Women’s History Month and Honoring SF Pioneers

March is an ideal time to revisit the works of Mary Shelley, Margaret Cavendish, Charlotte Perkins Gilman, and the many other women pioneers of science fiction who worked to set the machines of this genre in motion. We shouldn’t limit ourselves to reading these authors’ writings only during Women’s History Month, of course. But we would do well to be reminded that our experience of reading SF would be enriched by reading–or rereading–their stories, novels, and essays.

This month provides us with a good reminder to honor women’s contributions as well as to examine more closely our own ways of viewing the past. There is a continuing need in the 21st century for a month to focus explicitly on women as pioneers in their respective fields. Though science fiction, its creators, and consumers have, on the whole, progressed away from the sorts of sexist views that plagued its past, there remain pockets of sexism. One useful question to ask ourselves in light of this is how we read SF–contemporary and classic–in a way that respects the work of women authors, editors, and critics and informs us about our own views on gender, sex, and society.

Reading Women’s Work

The obvious first step to honor women’s contributions to SF is to support women authors, editors, and publishers by reading, reviewing, and buying their novels and collections as well as by requesting them from libraries. Much has already been written about this. A number of people have dedicated recent years to reading only books written by women or, importantly, books written by living authors other than those with the most privilege (i.e., white men). A couple articles worth reading on this include a 2013 writeup by Lilit Marcus, and this challenge posed to readers for 2015 by K. Tempest Bradford. The Guardian has a summary of similar projects in 2014 here: “‘Year of reading women’ declared for 2014.”

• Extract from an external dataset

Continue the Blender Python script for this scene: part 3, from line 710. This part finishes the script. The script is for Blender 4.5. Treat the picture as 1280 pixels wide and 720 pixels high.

Along these lines, projects such as We Need Diverse Books highlight the significance of books for children by diverse writers featuring diverse characters. The project’s website features a compilation of resources for finding diverse books. This conscious shift toward inclusive reading is a good step toward becoming a more informed reader.

Should We Only Read Women’s Writing?

That said, I think that reading fiction written by women (or any underrepresented group) is only the first step. Situations may arise, as they did for Marcus, wherein a reader wants to read fiction written by white men. And since the focus of Women’s History Month is historical, we should look at these steps in light of historical SF, with all its problematic portrayals. To become a better informed reader, a more responsible reader of any genre, we would do well to take another couple steps.

SF is, unfortunately, a genre that can easily slip back into socially harmful tropes. Bradford touches on this in her article, noting that some of the content in “best of” compilations and higher profile magazines is, to her, offensive. The obvious problem with reading SF–especially classic SF–is that we may run across portrayals of women, ethnic and cultural minorities, persons with disabilities, and so on that are problematic. I won’t go into examples here, as my aim is not to call out one author or another, only to acknowledge that these issues exist. Past is past, however, and current writers are well aware of these problems–so as readers, we’re good, right?

Not exactly. These past narratives and problematic portrayals have not, unfortunately, been cast from the collective ship into space like so much unrecyclable debris. When major movie studios can release films with, for example, the “white man savior” narrative or the “women as mindless trophies” trope as has been the case in the recent past, we can marvel at how the creators didn’t critically examine their work and see these issues. What’s troubling to me as a consumer of SF media is the amount of money these movies make. We see these problematic patterns again and again, and we’re so used to them that we–collectively–aren’t bothered by them. The creators make money and the cycle starts again. The old narratives sanction their reiterations.

So the next step is to have a good working 101-level definition of feminism, especially with respect to intersectionality. Books such as bell hooks’ Feminism is For Everybody, which Bradford mentions, offer a good foundation in feminism and would provide the sort of background I’m suggesting. (Granted, most readers interested in reading in a more socially informed manner will probably already have a good handle on the issues, but this would be an opportunity to revisit as needed.) By knowing what issues to watch for–and, I hope, call out–we can consume media more responsibly.

Reading SF Beyond the Fiction

So far, we’ve focused on reading fiction by women and reading fiction with an eye to problematic portrayals of women. But we’ll still need to take one more step, I think. Marcus started her project after reading Joanna Russ’ How to Suppress Women’s Writing. This parallels my last recommendation: to read the essays, criticism, and reviews written by women authors, editors, critics, fans, etc.

While we can be informed readers of fiction by reading with an eye to social issues, we need the critical eyes of others–often others whose lived experiences differ significantly from our own–to appreciate the scope of certain problems. Science fiction itself provides a good platform for exploring societal problems; the affiliated non-fiction sheds further light on these problems and why they happen to be problematic. Understanding these problems as they are presented in fiction, read through the lens of feminism and underscored in essays, can help us better honor the women who pioneered the genre.